Meus dentes batem uns aos outros, o clima sugere outra mudança na temperatura. Capaz, em plena primavera. É o caos. Enrolo-me nos trapos que ocupavam o guarda-roupa de alguma alma supostamente caridosa, que o esvaziou e diz ter feito boas ações. O vento intenso faz com que meus olhos permaneçam semicerrados. Meus cabelos desgrenhados não conseguem se embaraçar mais. Abraço meus joelhos, aperto meus braços repletos de feridas, picadas. Tateio os bolsos. Nada. Não tenho mais condições de manter os vícios, minha salvação. Relutei até fechar os olhos. Frio é psicológico. Frio é psicológico. Frio é psico...

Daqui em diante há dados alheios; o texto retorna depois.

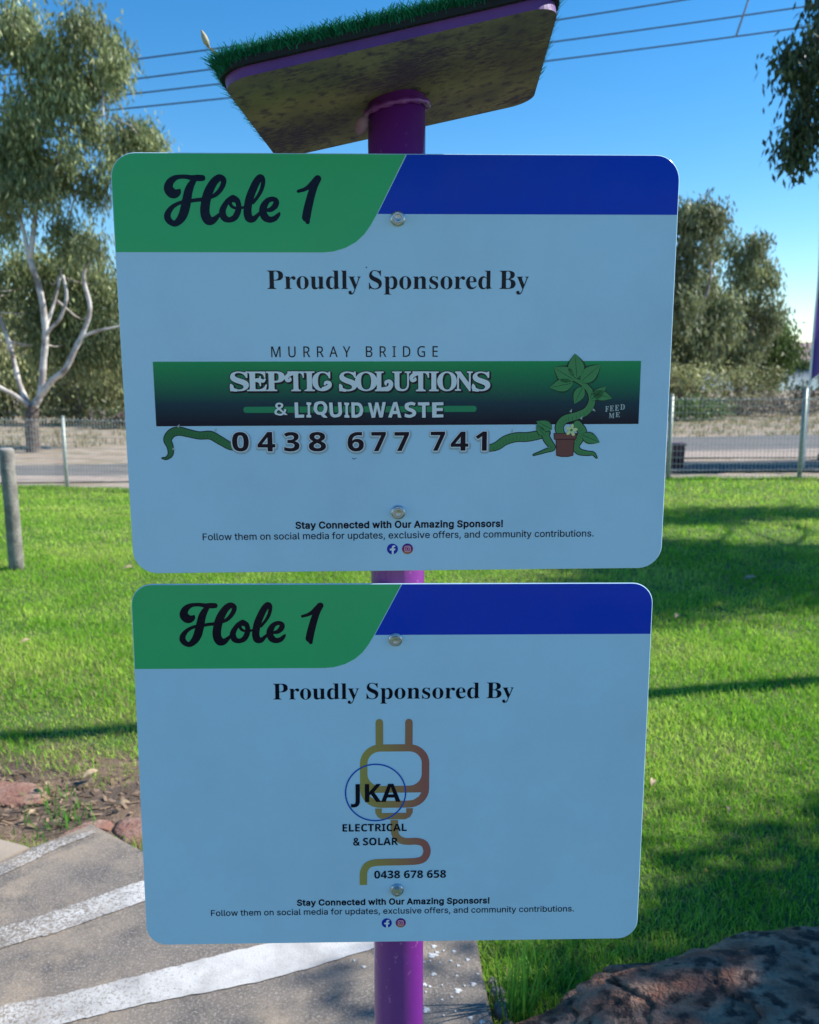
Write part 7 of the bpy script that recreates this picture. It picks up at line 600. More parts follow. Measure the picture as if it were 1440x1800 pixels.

"O coordenador do pronto-socorro de Mandaguari, no noroeste do Paraná, Eron Rodrigues Barbiero, confirmou hoje a morte por hipotermia de João da Silva Oliveira, de 40 anos, ocorrida durante a madrugada, em frente a um bar. Segundo Barbiero, ele teria saído de casa para beber bebida alcoólica, o que fazia com frequência, e acabou passando a noite na rua. A vítima foi encontrada sem agasalho. Barbiero disse que Oliveira não tinha patologia crônica que pudesse levá-lo à morte, por isso o atestado confirmou a hipotermia. O município de Mandaguari fica próximo de Maringá, onde o Instituto Tecnológico Simepar registrou temperatura de 6,5 graus positivos durante a manhã de hoje."